O pedido foi negado depois de uma análise criteriosa da associação, que mantém a sua sede na Avenida Sernambetiba, na Barra da Tijuca, no Rio de Janeiro, e um escritório de representação em São Paulo.

O poder de mobilização da Pro Teste parece só ser grande quando mira em terceiros. Não funciona quando o assunto é interno e visa a criar um tecido associativo, como é o caso das suas adversárias, no caso Abav, Fenactur e Favecc, que possuem centenas de afiliados ativos e que elegem democraticamente os seus representantes. Só essa presença no processo associativo é capaz de dar uma legitimidade plena para os seus dirigentes.

O argumento que defendia o agente de viagem tombou por conta do imobilismo e da incapacidade de reagir à altura. Agora, essa entidade, que se diz "a maior associação de defesa dos consumidores da América Latina", e que é regida por microscópicas assembléias, mira o projeto de lei 5120/2001, que foi proposto em 2001 pelo deputado federal Alex Canziani (PTB-PR).

A "entidade" requereu uma audiência pública e "lançou manifesto de repúdio ao PL 5120/2001, que foi encaminhado com ofício aos cuidados de todos os 513 deputados federais. A despeito disso, as discussões continuam caminhando em favor das agências e em desrespeito ao consumidor brasileiro, como afirma na nota enviada à reportagem.

É preciso que se cobre explicações da Pro Teste e que ela revele o destino das verbas que arrecada e de como contrata o seu corpo funcional.

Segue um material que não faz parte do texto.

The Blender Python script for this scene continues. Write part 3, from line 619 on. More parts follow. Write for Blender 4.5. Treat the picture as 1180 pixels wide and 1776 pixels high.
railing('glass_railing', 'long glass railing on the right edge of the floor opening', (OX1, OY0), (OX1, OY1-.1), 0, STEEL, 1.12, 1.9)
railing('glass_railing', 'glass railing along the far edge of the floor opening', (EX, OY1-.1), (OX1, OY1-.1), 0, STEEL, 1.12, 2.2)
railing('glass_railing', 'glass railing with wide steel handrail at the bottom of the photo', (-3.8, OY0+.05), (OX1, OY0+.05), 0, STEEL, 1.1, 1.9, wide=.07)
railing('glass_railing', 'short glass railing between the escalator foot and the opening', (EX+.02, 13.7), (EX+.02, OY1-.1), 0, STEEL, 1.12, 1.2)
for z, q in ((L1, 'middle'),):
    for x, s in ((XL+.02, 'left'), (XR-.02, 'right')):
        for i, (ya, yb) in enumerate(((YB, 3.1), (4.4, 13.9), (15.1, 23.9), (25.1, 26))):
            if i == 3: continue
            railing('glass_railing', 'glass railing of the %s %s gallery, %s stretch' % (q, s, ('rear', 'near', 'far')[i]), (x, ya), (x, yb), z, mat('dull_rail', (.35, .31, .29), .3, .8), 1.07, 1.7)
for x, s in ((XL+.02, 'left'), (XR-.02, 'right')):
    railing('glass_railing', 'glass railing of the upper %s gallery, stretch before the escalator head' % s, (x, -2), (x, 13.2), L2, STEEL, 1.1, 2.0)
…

Na captação de novos contribuintes, eles chegam até a distribuir prêmios para estimular a adesão ao pagamento da anuidade. Um verdadeiro marketing de sedução. A diretoria eleita é responsável por um respeitável orçamento e são prestadas contas a um conselho fiscal eleito pela mesma micro-assembléia. O fato é relevante por envolver doações internacionais e pode, no caso de existir irregularidades, até comprometer a imagem do Brasil no exterior.

Para ter a altivez de reclamar e até influenciar os negócios de milhares de empresários, que estão presos em um limbo jurídico, é necessário não ter telhado de vidro. No dia que falávamos com a dirigente executiva da entidade, procuramos, em conjunto, identificar no site da "entidade" a relação de dirigentes. A justificativa foi que a homepage havia sido renovada. Não havia uma linha clara dizendo quem era quem à frente da Pro Teste. Um pedido de entrevista com o corpo diretivo foi solicitado, incluindo uma visita à sede do Rio e até hoje não recebemos respostas.

O possível "afiliado" da Pro Teste contribui com uma assinatura anual de R$ 180 a R$ 192, que pode ser pago, segundo o site, com cartão de crédito, débito bancário ou de forma parcelada. Se o número de quase 200 mil associados for real, só em anuidades são arrecadados cerca de R$ 36 milhões, além das doações internacionais. Só aí o faturamento é superior à receita individual de 95% dos pequenos e micro-empresários que foram colocados no limbo jurídico pela ação da Pro Teste.

No mesmo site, além de não constar os nomes dos dirigentes, não havia uma única página com a prestação de contas de uma receita que deveria ser pública. São muitas lacunas que minam a autoridade do grande algoz dos agentes de viagens e de outros segmentos empresariais.

No processo democrático, os embates são salutares, mas não se pode ficar acovardado ao pedir que uma organização preste constas do milionário orçamento que deveria ter em função dos números que divulga e do processo eletivo que resultado na escolha dos seus ordenadores de despesas e dos controladores do seu caixa. Cobrar isso é, no mínimo, defender os interesses dos milhares de contribuintes que aceitaram colocar o seu dinheiro na associação.